И он был, конечно же, прав.

Я и сам это твёрдо знал.


Вот и Губанов был – сложившийся поэт. Какой уж есть, каким рождён, со всеми своими взлётами, безумными рывками вперёд и в стороны, издержками, грехами, но, следует запомнить, – органичный, для некоторых слишком непривычный, неповторимый, фантастически поистине талантливый, решительно во всём.


(А может, и так – из ямба в дольник перешагнём:

Вот и Губанов был – сложившийся – понимаете ли сейчас вы меня? – поэт. Какой уж есть, со своими – всеми – дивными взлётами, всеми – что делать! – издержками, но – живой, во всём органичный, фантастически одарённый).


Мы с ним были совсем, совсем разные.

Голос, тон, манера, фонетика, интонации, ритмика, почерк, музыка, изобразительность, – всё, абсолютно всё – разное.

Но – вот что, и в самом деле, поразительно – в чём-то каждый из нас, полярных во многом людей, дополнял другого.

Почему же именно так происходило? В чём был секрет? Что за странность такая?

Теперь-то я знаю: мы оба в период общения нашего просто были, два друга-погодка, носителями поэзии, выразителями её, каждый, само собою, по-своему, – но она, поэзия, и она, русская речь родная, в их величии и единстве, в их космической необъятности, такой, что хватало с лихвою всегда, вообще на всех, будто бы изумлялись, радовались тому, что мы с Лёней были – подлинными, работали оба – во славу речи, во имя поэзии.

Мы дополняли друг друга точно так же, как дополняют друг друга, допустим, лучи, или какие-нибудь светящиеся объекты, выражающие наглядно то, что есть в мире нашем свет.

Дополнение вовсе не схожесть.

Дополнение – это движение оправданное к гармонии.

Один чистый звук – хорошо, а два чистых звука – в терцию, уже звучат, как залог будущей светлой мелодии.

Вот в чём дело. Надеюсь, понятно.

И, может быть, вовсе мы друг друга и не дополняли, а просто-напросто – пели, звучали, это была музыка, это было наше тогдашнее пение.

Орфичность – вот что в основе пения этого было, вот первейшее свойство стихов наших – моих и губановских.

И у меня, и у Лёни это было – очень ко времени.

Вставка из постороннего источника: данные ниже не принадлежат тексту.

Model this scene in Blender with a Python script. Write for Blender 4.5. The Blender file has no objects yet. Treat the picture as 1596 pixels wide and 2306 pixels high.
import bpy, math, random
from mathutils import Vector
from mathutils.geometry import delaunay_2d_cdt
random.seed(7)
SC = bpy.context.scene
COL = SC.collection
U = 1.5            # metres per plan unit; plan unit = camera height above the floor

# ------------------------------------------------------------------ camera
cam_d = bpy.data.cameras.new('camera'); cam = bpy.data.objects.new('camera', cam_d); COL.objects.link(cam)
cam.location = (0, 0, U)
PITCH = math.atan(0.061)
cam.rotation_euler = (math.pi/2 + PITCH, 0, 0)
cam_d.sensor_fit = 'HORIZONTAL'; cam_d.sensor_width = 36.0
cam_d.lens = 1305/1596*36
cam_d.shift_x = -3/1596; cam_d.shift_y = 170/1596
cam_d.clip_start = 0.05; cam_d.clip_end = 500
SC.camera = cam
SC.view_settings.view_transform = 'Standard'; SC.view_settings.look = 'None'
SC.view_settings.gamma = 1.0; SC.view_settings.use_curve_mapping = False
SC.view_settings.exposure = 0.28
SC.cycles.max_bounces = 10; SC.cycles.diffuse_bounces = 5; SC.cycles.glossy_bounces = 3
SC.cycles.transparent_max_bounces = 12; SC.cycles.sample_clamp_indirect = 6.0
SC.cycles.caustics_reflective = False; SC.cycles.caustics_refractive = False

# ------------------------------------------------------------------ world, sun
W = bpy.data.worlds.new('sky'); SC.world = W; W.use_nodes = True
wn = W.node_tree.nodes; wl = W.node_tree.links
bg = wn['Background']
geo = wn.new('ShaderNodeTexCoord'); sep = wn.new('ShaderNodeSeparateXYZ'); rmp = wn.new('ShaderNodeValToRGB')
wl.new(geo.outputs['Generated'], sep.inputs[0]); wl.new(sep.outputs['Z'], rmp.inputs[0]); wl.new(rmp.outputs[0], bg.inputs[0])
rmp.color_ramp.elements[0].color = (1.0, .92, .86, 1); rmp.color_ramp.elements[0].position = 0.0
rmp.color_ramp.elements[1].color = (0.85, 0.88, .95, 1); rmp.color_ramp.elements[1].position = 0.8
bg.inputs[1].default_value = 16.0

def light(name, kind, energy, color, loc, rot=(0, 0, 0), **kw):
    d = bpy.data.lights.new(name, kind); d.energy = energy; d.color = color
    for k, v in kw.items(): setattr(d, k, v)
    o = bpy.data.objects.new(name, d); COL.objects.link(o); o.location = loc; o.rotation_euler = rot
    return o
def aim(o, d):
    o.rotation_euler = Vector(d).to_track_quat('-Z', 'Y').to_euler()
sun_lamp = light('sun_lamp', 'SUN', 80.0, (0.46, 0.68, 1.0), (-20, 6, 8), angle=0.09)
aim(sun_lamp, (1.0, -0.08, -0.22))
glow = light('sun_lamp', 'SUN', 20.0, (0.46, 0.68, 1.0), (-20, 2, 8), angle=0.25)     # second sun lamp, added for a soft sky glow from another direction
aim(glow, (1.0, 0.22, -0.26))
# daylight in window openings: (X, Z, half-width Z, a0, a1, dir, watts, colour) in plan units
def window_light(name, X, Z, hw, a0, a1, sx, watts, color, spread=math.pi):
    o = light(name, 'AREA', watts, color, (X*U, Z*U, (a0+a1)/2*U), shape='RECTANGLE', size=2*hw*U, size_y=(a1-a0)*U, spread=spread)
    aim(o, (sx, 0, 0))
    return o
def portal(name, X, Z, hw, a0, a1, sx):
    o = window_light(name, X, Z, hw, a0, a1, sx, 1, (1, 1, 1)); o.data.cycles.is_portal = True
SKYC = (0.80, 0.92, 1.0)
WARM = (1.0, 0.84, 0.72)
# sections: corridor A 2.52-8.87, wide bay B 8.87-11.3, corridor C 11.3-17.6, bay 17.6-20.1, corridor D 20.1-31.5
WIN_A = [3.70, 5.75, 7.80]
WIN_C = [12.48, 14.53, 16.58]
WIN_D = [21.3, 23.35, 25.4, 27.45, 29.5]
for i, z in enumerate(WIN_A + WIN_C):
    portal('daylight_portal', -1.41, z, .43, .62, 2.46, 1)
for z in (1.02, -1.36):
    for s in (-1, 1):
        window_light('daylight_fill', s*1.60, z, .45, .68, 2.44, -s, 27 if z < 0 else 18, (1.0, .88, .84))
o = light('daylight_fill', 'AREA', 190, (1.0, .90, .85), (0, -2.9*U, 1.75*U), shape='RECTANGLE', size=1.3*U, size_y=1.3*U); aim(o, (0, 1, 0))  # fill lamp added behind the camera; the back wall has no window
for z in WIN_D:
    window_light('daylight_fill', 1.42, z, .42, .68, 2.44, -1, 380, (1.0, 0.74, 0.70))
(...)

Публике это нравилось. Приходилось всегда по душе. Сердце вдруг задевало. Струны порою затрагивало, тайные, но и отзывчивые, – где-то там, глубоко, внутри. Помогало дышать свободнее. Заставляло блестеть глаза. Изумляло и вдохновляло. Просветляло нередко, пожалуй.

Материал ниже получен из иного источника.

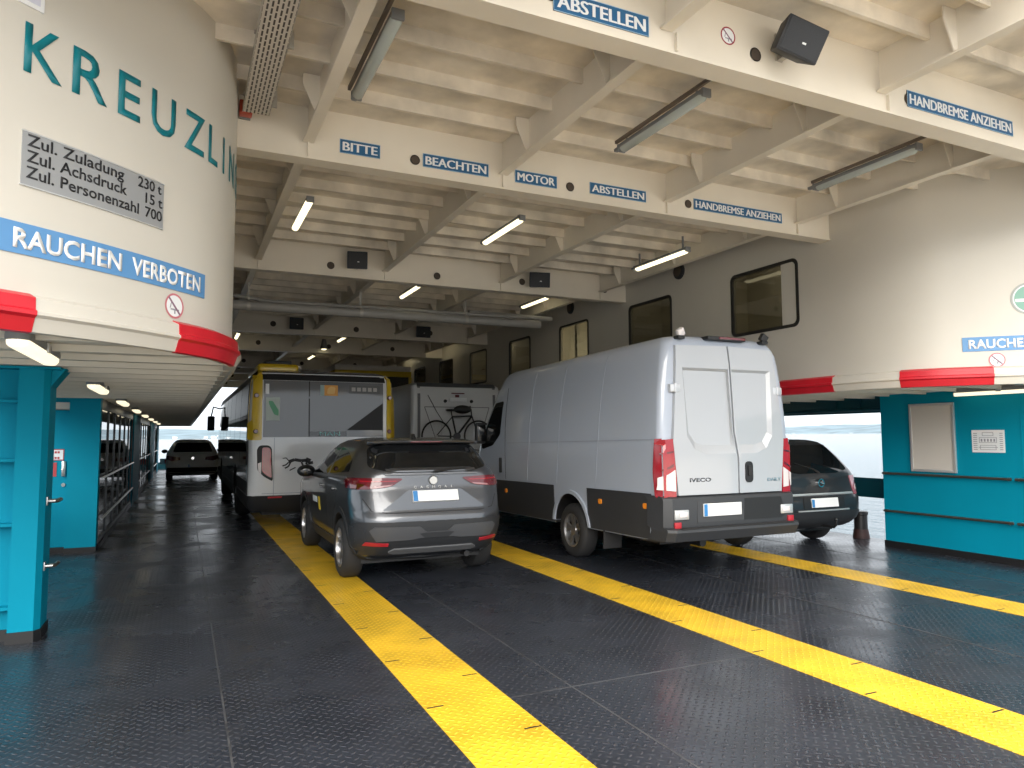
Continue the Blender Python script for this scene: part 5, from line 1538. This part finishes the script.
# ------------------------------------------------------------------ dark estate car
def build_estate():
    t = thing('estate_car', 'dark grey estate car half hidden behind the right side of the van', 'car', (8.34, 7.36, 0))
    LV = [(0.24, .40, 4.2, .76, .2, .2), (0.33, .16, 4.4, .84, .26, .22), (0.42, .06, 4.5, .885, .30, .24), (0.52, .01, 4.55, .90, .30, .25), (0.62, .0, 4.56, .905, .30, .25), (0.72, .01, 4.55, .908, .30, .26), (0.77, .05, 4.53, .908, .30, .26), (0.92, .075, 4.4, .905, .30, .28), (1.0, .085, 4.1, .90, .28, .28),
          (1.06, .09, 3.5, .885, .26, .28), (1.12, .12, 3.25, .86, .24, .3), (1.2, .18, 3.08, .82, .22, .3), (1.3, .26, 2.9, .77, .2, .3), (1.4, .34, 2.7, .71, .2, .3), (1.48, .41, 2.5, .66, .2, .3), (1.53, .48, 2.3, .60, .2, .3), (1.565, .62, 2.0, .52, .2, .3), (1.58, .9, 1.7, .38, .2, .3)]
    RW, FW, R = .95, 3.55, .325
    cut = []
    for y in (RW, FW): cut += [(-1.2, -.6, y, R + .01, R + .05), (.6, 1.2, y, R + .01, R + .05)]
    bo, tr = body('body', hull(LV, bow=.05, fbow=.25), M['estate_grey'], t, cut)
    patch(tr, rpoly([(-.64, 1.13), (-.50, 1.48), (.50, 1.48), (.64, 1.13), (.4, 1.08), (-.4, 1.08)], .05), 'rear', 'rear_window', M['glass_dark'], t, .004)
    obj('wiper', B().tube([(0.0, .08, 1.085), (-.06, .13, 1.14), (-.36, .20, 1.23)], [.016, .01, .006], 8), M['black'], t, smooth=40)
    for ax, s in (('left', -1), ('right', 1)):
        patch(tr, rpoly([(.52, 1.12), (.70, 1.36), (1.1, 1.45), (1.5, 1.47), (1.5, 1.09)], .03), ax, 'side_window', M['glass_dark'], t, .003)
        patch(tr, rpoly([(1.58, 1.09), (1.58, 1.47), (2.2, 1.44), (2.95, 1.08)], .03), ax, 'side_window', M['glass_dark'], t, .003)
        pr = [(.62, 1.035), (.86, 1.03), (.90, .96), (.90, .77), (.70, .755), (.66, .85)]
        la = patch(tr, pr if s > 0 else mir(pr), 'rear', 'tail_lamp', M['lamp_pale_red'], t, .014)
        pr = [(.74, .90), (.88, .90), (.89, .82), (.73, .82)]
        patch(tr, pr if s > 0 else mir(pr), 'rear', 'clear_lens', M['lamp_clear'], la, .018)
        patch(tr, [(.20, .77), (.20, 1.035), (.42, 1.02), (.36, .78)], ax, 'tail_lamp', M['lamp_pale_red'], t, .012)
        door_gap(tr, [(.95, 1.05), (1.2, .7), (1.3, .35)], .008, t, axis=ax); door_gap(tr, [(1.54, 1.05), (1.6, .35)], .008, t, axis=ax)
    patch(tr, [(-.64, .765), (.64, .765), (.62, .80), (-.62, .80)], 'rear', 'chrome_strip', M['alu'], t, .022)
    p = rear_plate(tr, 0.0, .61, .722, .52, t, .022)
    patch(tr, rpoly([(-.40, .59), (-.40, .745), (.40, .745), (.40, .59)], .04), 'rear', 'plate_recess', M['clad_black'], t, .010)
    patch(tr, [(-.50, .555), (.50, .555), (.50, .572), (-.50, .572)], 'rear', 'bumper_strip', M['alu'], t, .018)
    patch(tr, rpoly([(-.80, .54), (.80, .54), (.78, .30), (-.78, .30)], .05), 'rear', 'bumper_cladding', M['clad'], t, .012, grid=.06)
    b = B(); n = 28; rr = []
    for (r, yy) in ((.062, -.012), (.047, -.012), (.047, .02), (.062, .02)):
        rr.append([b.bm.verts.new((r * math.cos(2 * PI * k / n), yy + .06, .945 + r * math.sin(2 * PI * k / n))) for k in range(n)])
    for a, c in zip(rr, rr[1:] + rr[:1]):
        for k in range(n): b.bm.faces.new((a[k], a[(k + 1) % n], c[(k + 1) % n], c[k]))
    b.prism([(-.075, .05, .955), (.0, .05, .955), (.0, .05, .942), (.075, .05, .942), (.075, .05, .934), (-.0, .05, .934), (-.0, .05, .947), (-.075, .05, .947)], (0, .012, 0))
    obj('badge', b, M['chrome'], t)
    obj('tow_bar', B().tube([(0.12, .4, .33), (0.12, -.04, .32), (0.12, -.08, .36), (0.12, -.08, .41)], .018, 10).ball((.12, -.08, .43), .027, .027, .027, 12), M['black'], t, smooth=40)
    for s in (-1, 1):
        wheel(t, s * .89, RW, R, .215, s, 'ten', 'alloy_dark'); wheel(t, s * .89, FW, R, .215, s, 'ten', 'alloy_dark')
        obj('door_mirror', B().ball((s * .99, 2.75, 1.10), .12, .08, .08, 14).tube([(s * .84, 2.77, 1.05), (s * .96, 2.76, 1.08)], .028, 8), M['estate_grey'], t, smooth=50)
    obj('underbody', B().box(-.7, .7, .5, 4.0, .2, .3), M['black'], t)
M['estate_grey'] = mat('dark grey estate paint', (0.045, 0.047, 0.052), .35, .6, coat=.8)
M['lamp_pale_red'] = mat('pale red lamp', (0.42, 0.14, 0.18), .15, coat=.6)
build_estate()

# ------------------------------------------------------------------ pale distant crossover
def build_far_car():
    t = thing('white_car', 'small white car far ahead on the left lane, seen from behind', 'car', (.37, 29.0, 0))
    LV = [(0.22, .40, 3.9, .78, .2, .2), (0.34, .10, 4.1, .86, .3, .2), (0.5, .01, 4.2, .90, .32, .22), (0.62, .0, 4.22, .91, .32, .22), (0.72, .05, 4.2, .91, .32, .22), (0.95, .08, 4.0, .905, .3, .25), (1.03, .10, 3.4, .89, .28, .3), (1.15, .2, 3.1, .83, .25, .3), (1.3, .33, 2.8, .75, .22, .3), (1.45, .46, 2.4, .66, .22, .3), (1.53, .6, 2.1, .56, .22, .3), (1.56, .9, 1.8, .4, .2, .3)]
    RW, FW, R = .82, 3.4, .335
    cut = []
    for y in (RW, FW): cut += [(-1.2, -.6, y, R, R + .05), (.6, 1.2, y, R, R + .05)]
    bo, tr = body('body', hull(LV, bow=.04, fbow=.25), M['far_white'], t, cut)
    patch(tr, rpoly([(-.68, 1.09), (-.55, 1.43), (.55, 1.43), (.68, 1.09)], .06), 'rear', 'rear_window', M['glass_dark'], t, .004)
    for ax, s in (('left', -1), ('right', 1)):
        patch(tr, rpoly([(.55, 1.10), (.8, 1.36), (1.8, 1.44), (2.85, 1.08)], .04), ax, 'side_window', M['glass_dark'], t, .003)
        pr = [(.42, .80), (.44, .90), (.88, .96), (.90, .84), (.70, .76)]
        patch(tr, pr if s > 0 else mir(pr), 'rear', 'tail_lamp', M['lamp_dark_red'], t, .012)
    patch(tr, rpoly([(-.86, .52), (.86, .52), (.82, .30), (-.82, .30)], .05), 'rear', 'bumper_cladding', M['clad_black'], t, .012)
    rear_plate(tr, 0.1, .53, .63, .50, t, .016)
    obj('badge', B().lathe([(-.01, .05), (0, .055)], (0, .07, .86), 'y', 20), M['chrome'], t, smooth=40)
    for s in (-1, 1):
        wheel(t, s * .89, RW, R, .215, s, 'ten', 'alloy_dark'); wheel(t, s * .89, FW, R, .215, s, 'ten', 'alloy_dark')
        obj('door_mirror', B().ball((s * 1.0, 2.65, 1.08), .12, .08, .08, 14).tube([(s * .85, 2.67, 1.03), (s * .96, 2.66, 1.06)], .028, 8), M['clad_black'], t, smooth=50)
    obj('underbody', B().box(-.7, .7, .5, 3.7, .2, .3), M['black'], t)
M['far_white'] = mat('white car paint', (0.80, 0.81, 0.82), .3, coat=.7)
build_far_car()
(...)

Вот мы и читали, читали, – везде, куда звали нас.

Я почитаю – Губанов меня сменяет, потом снова, бывало, я читаю, потом – Губанов.


Я читал – закинув по-птичьи светловолосую голову, закрыв, по привычке, глаза, подняв лицо своё вверх, руки расправив крыльями, читал – получалось: пел, читал я – переживая всем существом своим каждое стихотворение, словно заново, тут же, на месте, перед слушателями, его сочиняя, и весь, надолго, неизменно переключался на это чтение-пение, весь уходил куда-то внутрь, в сердцевину голоса своего, этой музыки, сызнова, как и прежде, переполняющей без остатка всего меня, – читал обычно по памяти, по наитию, по чутью, и забывал обо всём, кроме этого звучного, странного для других, для меня самого, но всегда органичного чтения, – о времени, об окружении, обо всём совершенно, – и стоило мне такое чтение-пение непростое всегда и везде огромного напряжения, и когда я читать заканчивал, то стоял обычно, весь вымотанный, взмокший, с ясным, живым ощущением только что, в трансе, в полёте, выполненной, огромной, труднейшей, важнейшей работы, и, приходя в себя, успокаиваясь постепенно, я отчётливо понимал: был это – певческий труд. Орфический. Именно так. Видно, в крови это было. Древнюю нашу традицию, ведическую, корневую, – читающий в шестидесятых, я, как умел, продолжал.